The Journal points out the significant impact manufacturing has on the American economy – in fact, like no other.  Among manufacturing, transportation, education, health care, construction, information, retail and professional services (and others)… only manufacturing boasts a return of more than one dollar ($1.08) of “additional transactions” for every dollar spent.  Most of the others weren’t even close.  Manufacturing is truly America’s greatest economic engine.

The Journal’s editors note that “reviving the manufacturing sector won’t be easy… but it’s crucial.”  As Notre Dame engineering professor Steven Schmid points out, “manufacturing and design drive each other… if you lose one, you lose the other too.”

That said, the article proposes nine strategies for getting U.S. manufacturing back on track…
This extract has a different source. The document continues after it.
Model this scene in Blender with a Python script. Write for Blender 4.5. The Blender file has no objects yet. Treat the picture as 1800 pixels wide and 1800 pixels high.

  1. Make exports more valuable. Warren Buffett proposes that exporting companies would earn “certificates” equal to the value of their exports, while importers would have to purchase certificates from exporters.  This creates two benefits: with the cash cushion of those certificates, exporters could offer goods abroad at lower prices, making them more competitive… while imports would become more expensive (to pay for the certificates), making U.S. goods more competitive against imports.
  2. Impose a value added tax. 130 countries already do.  Most countries with VATs waive them on exports at each step of production, imposing them only on imports.
  3. Deal with an overvalued currency. The U.S.’s status as the world’s reserve currency drives demand for dollars and “intrinsically keeps it 10% to 15% above the value of other currencies,” thus making U.S. exports expensive and imports cheaper.
  4. Look at the true cost of offshoring. The Journal notes that if companies took into account the hidden costs of foreign production (transportation, reduced product reliability, undependable supply chains and the need to hold greater inventory in case of delays…) our U.S. made goods would become more cost-competitive.
  5. Purge duplicate regulations. When new rules are imposed, old ones are rarely repealed.  The National Association of Manufacturers estimates manufacturers pay $139 billion annually in regulatory compliance costs.
  6. Look at more than jobs. Head counts too often tend to ignore the benefits of automation.  Investments in tech automation need to be encouraged in order to ensure the U.S. remains a desirable destination for manufacturing in the future.  Tax breaks would help.
  7. Turn community colleges into career factories. Better collaboration between industry and schools would produce more productive graduates ready for the workplace.  A plan pending in Congress would authorize the creation of 25 “manufacturing universities.”  It all helps.
  8. Spend more on manufacturing R&D. Advocates say greater spending on applied research to solve specific problems in manufacturing would bring new products to market and boost manufacturing output.
  9. Create regional centers of expertise. The U.S. has already lost entire industries (think garments and consumer electronics) to other countries.  Regional centers of expertise could leverage existing skills or an industrial legacy, like machining or casting, thereby taking advantage of current talent to seed future manufacturing expansion.